Há uma outra avaliação a ser feita: o presidente eleito do Brasil pelo sistema atual, de democracia representativa, honra o juramento de respeito à Constituição, às leis?
E mais um juízo, que tanto as lideranças com responsabilidade, seja por mandato seja por conquista profissional, e a população brasileira precisam considerar: qual o custo para a vida nacional da subversão da democracia?

Falar em instituições, em regime de pesos e contrapesos na convivência e harmonia entre os Poderes, sustento da democracia, pode soar subjetivo para aqueles que não se amparam no entendimento do significado dessa heroica conquista do Brasil, depois da longa noite de chumbo.

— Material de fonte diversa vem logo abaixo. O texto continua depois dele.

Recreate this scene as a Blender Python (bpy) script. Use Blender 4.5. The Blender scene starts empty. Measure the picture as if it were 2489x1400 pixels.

Não têm aqueles que desprezam o direito de expressão, o direito de reunião, a liberdade de ir e vir, a experiência dos ardis dos estados policiais, que falam em nome de "transparência", de probidade. Caem no engodo que dissimula as reais intenções de ditadores de plantão, incautos, antigamente chamados de massa de manobra, hoje, milícias digitais.

Os comandantes militares têm sobre si a responsabilidade de conduzir tropas em defesa da integridade do país e do Estado de Direito. Têm sob a sua guarda também gerações que se entregaram ao ofício de soldado, inspiradas na defesa da pátria. Eles estão sendo hoje submetidos à retórica que toma de empréstimo as suas armas para ameaçar os valores que devem resguardar.

Um golpe não se faz com palavras. Elas pavimentam o caminho para a entrada das armas. São o estopim para o estabelecimento do conflito, para a perda da razão em nome de irracionalidade. Todavia, numa resposta automática à hierarquia de um comando.

Os generais, almirantes, brigadeiros têm as tropas; os governadores, as polícias.

O país tem a demanda por estabilidade, por legalidade, por gestão responsável, por desenvolvimento, por justiça social. À disposição de quem estão as armas?